• [WRITTEN INSTRUCTION] Leave out the pictures and repeat the data exactly.

• [SOURCE DATA]
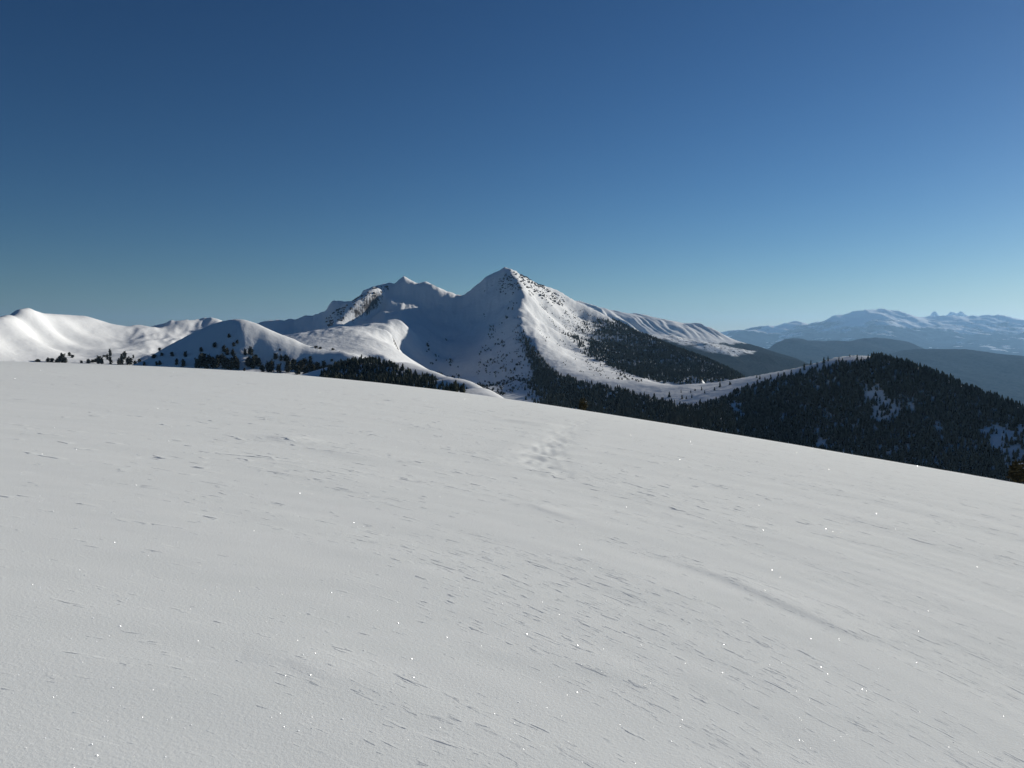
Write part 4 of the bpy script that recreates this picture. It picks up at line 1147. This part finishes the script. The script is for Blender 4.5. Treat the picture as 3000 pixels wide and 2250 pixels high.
# --- two dwarf pines at the brink of the near slope, big enough to show their parts
def near_bush(x, y, Rr, hpx, wpx, label, seed, caps):
    s = (x - 1500) / F
    Y = Rr
    X = s * Y
    Z = float(slope_z(np.array([X]), np.array([Y]))[0])
    h, w = hpx * Y / F, wpx * Y / F
    rng = np.random.default_rng(seed)
    e = bpy.data.objects.new("dwarf_pine", None)
    e.location = (X, Y, Z - 0.03)
    C.objects.link(e)
    tag(e, label, "shrub")
    V, T = tuft_arrays(rng, 900, 0.40, 0.46, 0.52, 0.075, True, 9)
    V = V * np.array([w / 0.74, w / 0.74, h])
    link("crown", new_mesh("crown", V, T, M_BUSH, smooth_shade=False, col=np.repeat(np.clip(rng.normal(1, 0.3, len(V) // 3 + 1), 0.4, 1.7), 3)[:len(V)]), e)
    V, T = trunk_arrays(0.05 * w, 0.03 * w, 0.6 * h, 7)
    link("trunk", new_mesh("trunk", V, T, M_BARK), e)
    for (cx, cz, cs) in caps:
        V, T = rock_arrays(rng)
        V = V * np.array([cs * w, cs * w, cs * h * 0.8]) + np.array([cx * w, -0.22 * w, cz * h])
        link("snow_cap", new_mesh("snow_cap", V, T, M_CAP), e)
    return e
near_bush(1710, 1200, 78.0, 36, 29, "small green dwarf pine alone on the brink of the near slope, dabbed with snow", 601, [(0.20, 0.72, 0.10), (0.02, 0.70, 0.06)])
near_bush(2994, 1415, 38.2, 66, 62, "dark dwarf pine cut by the right edge at the brink of the near slope", 602, [(-0.1, 0.92, 0.05), (0.04, 0.93, 0.06), (0.1, 0.72, 0.05)])

# ------------------------------------------------------------------ air
M_HAZE = bpy.data.materials.new("haze")
M_HAZE.use_nodes = True
nt = M_HAZE.node_tree
nt.nodes.clear()
ho = nt.nodes.new("ShaderNodeOutputMaterial")
hv_ = nt.nodes.new("ShaderNodeVolumePrincipled")
hv_.inputs["Color"].default_value = (0.36, 0.65, 1.0, 1)
hv_.inputs["Density"].default_value = HAZE_DENSITY
hv_.inputs["Anisotropy"].default_value = 0.32
nt.links.new(hv_.outputs[0], ho.inputs["Volume"])
hx, hy0, hy1, hz0, hz1 = 61000, -21000, 61000, -1300, 1900
co = np.array([(x, y, z) for z in (hz0, hz1) for x, y in ((-hx, hy0), (hx, hy0), (hx, hy1), (-hx, hy1))], float)
fc = np.array([(3, 2, 1, 0), (4, 5, 6, 7), (0, 1, 5, 4), (1, 2, 6, 5), (2, 3, 7, 6), (3, 0, 4, 7)])
tag(link("haze", new_mesh("haze", co, fc, M_HAZE, smooth_shade=False)), "thin blue winter haze filling the far valleys", "haze", kind="stuff")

• [ANSWER FOR THE TASK]
Write part 4 of the bpy script that recreates this picture. It picks up at line 1147. This part finishes the script. The script is for Blender 4.5. Treat the picture as 3000 pixels wide and 2250 pixels high.
# --- two dwarf pines at the brink of the near slope, big enough to show their parts
def near_bush(x, y, Rr, hpx, wpx, label, seed, caps):
    s = (x - 1500) / F
    Y = Rr
    X = s * Y
    Z = float(slope_z(np.array([X]), np.array([Y]))[0])
    h, w = hpx * Y / F, wpx * Y / F
    rng = np.random.default_rng(seed)
    e = bpy.data.objects.new("dwarf_pine", None)
    e.location = (X, Y, Z - 0.03)
    C.objects.link(e)
    tag(e, label, "shrub")
    V, T = tuft_arrays(rng, 900, 0.40, 0.46, 0.52, 0.075, True, 9)
    V = V * np.array([w / 0.74, w / 0.74, h])
    link("crown", new_mesh("crown", V, T, M_BUSH, smooth_shade=False, col=np.repeat(np.clip(rng.normal(1, 0.3, len(V) // 3 + 1), 0.4, 1.7), 3)[:len(V)]), e)
    V, T = trunk_arrays(0.05 * w, 0.03 * w, 0.6 * h, 7)
    link("trunk", new_mesh("trunk", V, T, M_BARK), e)
    for (cx, cz, cs) in caps:
        V, T = rock_arrays(rng)
        V = V * np.array([cs * w, cs * w, cs * h * 0.8]) + np.array([cx * w, -0.22 * w, cz * h])
        link("snow_cap", new_mesh("snow_cap", V, T, M_CAP), e)
    return e
near_bush(1710, 1200, 78.0, 36, 29, "small green dwarf pine alone on the brink of the near slope, dabbed with snow", 601, [(0.20, 0.72, 0.10), (0.02, 0.70, 0.06)])
near_bush(2994, 1415, 38.2, 66, 62, "dark dwarf pine cut by the right edge at the brink of the near slope", 602, [(-0.1, 0.92, 0.05), (0.04, 0.93, 0.06), (0.1, 0.72, 0.05)])

# ------------------------------------------------------------------ air
M_HAZE = bpy.data.materials.new("haze")
M_HAZE.use_nodes = True
nt = M_HAZE.node_tree
nt.nodes.clear()
ho = nt.nodes.new("ShaderNodeOutputMaterial")
hv_ = nt.nodes.new("ShaderNodeVolumePrincipled")
hv_.inputs["Color"].default_value = (0.36, 0.65, 1.0, 1)
hv_.inputs["Density"].default_value = HAZE_DENSITY
hv_.inputs["Anisotropy"].default_value = 0.32
nt.links.new(hv_.outputs[0], ho.inputs["Volume"])
hx, hy0, hy1, hz0, hz1 = 61000, -21000, 61000, -1300, 1900
co = np.array([(x, y, z) for z in (hz0, hz1) for x, y in ((-hx, hy0), (hx, hy0), (hx, hy1), (-hx, hy1))], float)
fc = np.array([(3, 2, 1, 0), (4, 5, 6, 7), (0, 1, 5, 4), (1, 2, 6, 5), (2, 3, 7, 6), (3, 0, 4, 7)])
tag(link("haze", new_mesh("haze", co, fc, M_HAZE, smooth_shade=False)), "thin blue winter haze filling the far valleys", "haze", kind="stuff")